Его заботит верность в диалоге возможной разговорной интонации, сразу же провоцирующей зрителя и мало беспокоит то, как диалог будет выглядеть в тексте.

Ворфоломеев заставляет нас поверить в речь героев, отнюдь не предлагая верить в самих условных героев. Он представляет на сцене то, что видит и слышит.

Представляет даже тогда, когда показывает фантастический мир. Нет проникновения в глубь мира, есть лишь условное представление о нем.

Сантехник Кузьма Тудышкин, живущий нашей грешной земной жизнью, вдруг встречается с самим Богом. И становится святым. Начинает жить честно, перестает ругаться, думать о деньгах. Помогает людям.

Помощь его воспринимается многими как блажь, и со всей родней Тудышкин поругался, даже с самим Богом поругался, когда тот предложил ему на время смириться, покориться обстоятельствам. Тогда на смену Богу в гости к герою приходит Федя, он же Мефистофель. Апостол добра – Тудышкин – превращается в апостола зла. Жизнь закрутилась уже по иному кругу. Презирающие его соседи стали лебезить перед ним, дочка и зять довольны – роскошная квартира, машина, деньги рекой, что еще человеку надо. А он и сам не знает, герой наш, что ему надо, но от благополучия его воротит. Ну ладно, появится у него дом под пальмами, и жена помоложе, а дальше что? Зачем все это?

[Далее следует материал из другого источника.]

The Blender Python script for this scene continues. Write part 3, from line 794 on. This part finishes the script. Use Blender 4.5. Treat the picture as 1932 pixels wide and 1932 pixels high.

Беда в том, что у Тудышкина нет своего понимания добра, своей концепции счастья. Даже, когда представилась возможность делать добро или делать зло, он не видит четкого различия между тем и другим, не знает, что пожелать людям, что пожелать себе. Своей постоянной вибрацией души между добром и злом он надоедает и Богу и черту, от него отворачиваются оба. Настает время его зятя – мясника Сергея. Но языческая религия потребления еще более противна Тудышкину. «Не подходи, – говорит грозно Тудышкин Сергею, – хватит уж!»